**Your task**
Return exactly the lines that run from the beginning through the line containing "COL = sc.collection", both included, and no others.

====

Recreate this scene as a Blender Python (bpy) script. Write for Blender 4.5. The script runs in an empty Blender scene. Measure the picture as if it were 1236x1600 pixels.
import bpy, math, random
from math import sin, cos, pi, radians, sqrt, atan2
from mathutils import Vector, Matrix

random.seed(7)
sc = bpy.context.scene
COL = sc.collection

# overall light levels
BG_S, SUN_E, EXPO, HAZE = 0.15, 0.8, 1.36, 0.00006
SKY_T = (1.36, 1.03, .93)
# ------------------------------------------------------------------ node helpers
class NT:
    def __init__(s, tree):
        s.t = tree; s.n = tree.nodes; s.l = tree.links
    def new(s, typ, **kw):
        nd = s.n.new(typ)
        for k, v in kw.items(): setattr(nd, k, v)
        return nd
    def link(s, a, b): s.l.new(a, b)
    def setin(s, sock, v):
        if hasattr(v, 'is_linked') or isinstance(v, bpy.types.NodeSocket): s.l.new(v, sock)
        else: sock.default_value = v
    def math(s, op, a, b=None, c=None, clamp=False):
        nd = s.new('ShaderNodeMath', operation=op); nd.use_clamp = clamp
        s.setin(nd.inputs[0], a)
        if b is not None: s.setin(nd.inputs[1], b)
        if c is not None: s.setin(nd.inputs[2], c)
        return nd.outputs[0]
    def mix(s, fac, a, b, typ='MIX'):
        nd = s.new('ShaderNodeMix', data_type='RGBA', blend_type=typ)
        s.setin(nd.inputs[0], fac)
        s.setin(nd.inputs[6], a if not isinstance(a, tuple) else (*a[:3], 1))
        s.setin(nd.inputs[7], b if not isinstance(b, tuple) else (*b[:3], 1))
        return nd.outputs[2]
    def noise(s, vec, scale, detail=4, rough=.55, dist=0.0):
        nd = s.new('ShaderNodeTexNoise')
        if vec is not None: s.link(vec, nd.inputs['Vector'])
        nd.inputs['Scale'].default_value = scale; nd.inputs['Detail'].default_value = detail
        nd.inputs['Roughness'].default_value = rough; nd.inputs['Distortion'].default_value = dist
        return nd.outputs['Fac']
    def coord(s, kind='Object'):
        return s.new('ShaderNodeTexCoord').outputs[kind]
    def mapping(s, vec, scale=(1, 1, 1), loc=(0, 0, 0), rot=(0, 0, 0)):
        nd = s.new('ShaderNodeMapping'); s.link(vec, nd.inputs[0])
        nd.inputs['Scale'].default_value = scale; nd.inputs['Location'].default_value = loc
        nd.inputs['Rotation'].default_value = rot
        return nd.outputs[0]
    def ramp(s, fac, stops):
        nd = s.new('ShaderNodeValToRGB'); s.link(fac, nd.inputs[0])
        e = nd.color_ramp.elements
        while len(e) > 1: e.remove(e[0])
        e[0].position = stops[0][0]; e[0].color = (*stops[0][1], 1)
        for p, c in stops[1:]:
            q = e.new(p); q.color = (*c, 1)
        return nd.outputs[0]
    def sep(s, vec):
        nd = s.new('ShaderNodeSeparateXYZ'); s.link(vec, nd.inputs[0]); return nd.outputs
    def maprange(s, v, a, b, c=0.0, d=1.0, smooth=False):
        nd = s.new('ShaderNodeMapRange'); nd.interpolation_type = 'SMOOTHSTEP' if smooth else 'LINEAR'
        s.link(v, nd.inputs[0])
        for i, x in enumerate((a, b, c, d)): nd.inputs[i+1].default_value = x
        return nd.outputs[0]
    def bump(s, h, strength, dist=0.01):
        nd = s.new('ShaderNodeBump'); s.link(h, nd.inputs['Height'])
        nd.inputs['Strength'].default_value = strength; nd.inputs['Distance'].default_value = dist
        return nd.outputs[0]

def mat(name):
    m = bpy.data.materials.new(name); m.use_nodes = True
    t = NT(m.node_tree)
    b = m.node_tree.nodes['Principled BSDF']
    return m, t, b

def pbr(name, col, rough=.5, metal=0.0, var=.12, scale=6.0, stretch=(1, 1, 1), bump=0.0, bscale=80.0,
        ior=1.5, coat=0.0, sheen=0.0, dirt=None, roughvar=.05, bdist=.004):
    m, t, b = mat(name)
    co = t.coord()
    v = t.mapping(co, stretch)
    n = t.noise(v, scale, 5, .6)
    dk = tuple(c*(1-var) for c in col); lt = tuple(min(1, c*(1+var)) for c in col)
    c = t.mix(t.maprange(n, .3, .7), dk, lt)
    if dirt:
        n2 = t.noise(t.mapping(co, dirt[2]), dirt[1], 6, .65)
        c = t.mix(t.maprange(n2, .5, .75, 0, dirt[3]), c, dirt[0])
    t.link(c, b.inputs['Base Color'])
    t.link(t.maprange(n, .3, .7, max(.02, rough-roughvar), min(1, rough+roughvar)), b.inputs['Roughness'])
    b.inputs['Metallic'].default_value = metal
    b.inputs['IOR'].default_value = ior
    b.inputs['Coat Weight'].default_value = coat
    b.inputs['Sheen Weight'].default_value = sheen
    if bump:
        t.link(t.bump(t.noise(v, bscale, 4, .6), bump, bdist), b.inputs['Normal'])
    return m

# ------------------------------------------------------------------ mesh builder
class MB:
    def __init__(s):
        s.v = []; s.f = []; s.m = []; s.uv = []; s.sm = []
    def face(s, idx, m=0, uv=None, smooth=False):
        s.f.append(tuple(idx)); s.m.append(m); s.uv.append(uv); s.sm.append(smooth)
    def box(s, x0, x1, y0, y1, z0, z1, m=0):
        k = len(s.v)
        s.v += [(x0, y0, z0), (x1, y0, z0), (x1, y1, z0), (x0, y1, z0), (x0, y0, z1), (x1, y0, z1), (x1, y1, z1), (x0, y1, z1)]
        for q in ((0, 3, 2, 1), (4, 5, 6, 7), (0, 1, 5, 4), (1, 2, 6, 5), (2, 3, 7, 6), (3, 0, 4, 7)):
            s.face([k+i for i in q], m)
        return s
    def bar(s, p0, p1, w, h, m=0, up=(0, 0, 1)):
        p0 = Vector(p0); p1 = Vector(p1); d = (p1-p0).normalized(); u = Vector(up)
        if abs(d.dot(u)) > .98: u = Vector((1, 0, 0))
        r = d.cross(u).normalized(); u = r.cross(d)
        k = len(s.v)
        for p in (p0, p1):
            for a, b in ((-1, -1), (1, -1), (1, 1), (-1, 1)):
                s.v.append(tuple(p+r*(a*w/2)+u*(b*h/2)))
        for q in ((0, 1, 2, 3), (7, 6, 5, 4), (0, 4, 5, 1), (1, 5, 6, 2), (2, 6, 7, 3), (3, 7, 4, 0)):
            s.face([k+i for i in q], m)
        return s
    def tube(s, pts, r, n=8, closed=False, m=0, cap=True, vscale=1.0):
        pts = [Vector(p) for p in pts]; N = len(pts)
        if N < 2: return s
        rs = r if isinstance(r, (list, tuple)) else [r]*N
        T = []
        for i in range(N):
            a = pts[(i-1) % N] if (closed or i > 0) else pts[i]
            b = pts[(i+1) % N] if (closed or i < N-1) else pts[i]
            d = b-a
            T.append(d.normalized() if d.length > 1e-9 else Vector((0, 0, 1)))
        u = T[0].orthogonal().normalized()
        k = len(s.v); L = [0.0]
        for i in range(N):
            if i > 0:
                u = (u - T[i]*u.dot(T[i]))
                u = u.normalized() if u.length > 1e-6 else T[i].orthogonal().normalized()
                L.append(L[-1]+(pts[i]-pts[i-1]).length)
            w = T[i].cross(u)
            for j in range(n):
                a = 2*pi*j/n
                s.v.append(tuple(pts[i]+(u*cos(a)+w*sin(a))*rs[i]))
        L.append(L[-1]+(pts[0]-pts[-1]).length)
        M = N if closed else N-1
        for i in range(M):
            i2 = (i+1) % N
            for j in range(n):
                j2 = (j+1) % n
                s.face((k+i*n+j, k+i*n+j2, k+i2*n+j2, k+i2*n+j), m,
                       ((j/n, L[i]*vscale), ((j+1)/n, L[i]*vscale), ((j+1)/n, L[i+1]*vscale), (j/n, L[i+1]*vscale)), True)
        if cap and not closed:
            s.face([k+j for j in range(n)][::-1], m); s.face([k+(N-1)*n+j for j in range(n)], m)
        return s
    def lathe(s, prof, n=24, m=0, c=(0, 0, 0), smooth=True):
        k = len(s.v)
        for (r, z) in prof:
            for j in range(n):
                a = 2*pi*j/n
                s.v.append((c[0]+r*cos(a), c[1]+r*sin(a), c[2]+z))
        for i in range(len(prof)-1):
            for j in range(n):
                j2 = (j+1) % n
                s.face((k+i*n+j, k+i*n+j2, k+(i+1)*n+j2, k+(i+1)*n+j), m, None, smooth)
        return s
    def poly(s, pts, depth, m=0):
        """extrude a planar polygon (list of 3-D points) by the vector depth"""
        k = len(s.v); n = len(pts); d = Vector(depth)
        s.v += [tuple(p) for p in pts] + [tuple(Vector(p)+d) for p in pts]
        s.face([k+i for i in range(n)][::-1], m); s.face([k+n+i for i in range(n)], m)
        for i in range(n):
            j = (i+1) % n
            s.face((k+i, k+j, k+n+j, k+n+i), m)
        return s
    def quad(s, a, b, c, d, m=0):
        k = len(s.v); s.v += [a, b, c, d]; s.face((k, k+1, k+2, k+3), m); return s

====

**Task response**
Recreate this scene as a Blender Python (bpy) script. Write for Blender 4.5. The script runs in an empty Blender scene. Measure the picture as if it were 1236x1600 pixels.
import bpy, math, random
from math import sin, cos, pi, radians, sqrt, atan2
from mathutils import Vector, Matrix

random.seed(7)
sc = bpy.context.scene
COL = sc.collection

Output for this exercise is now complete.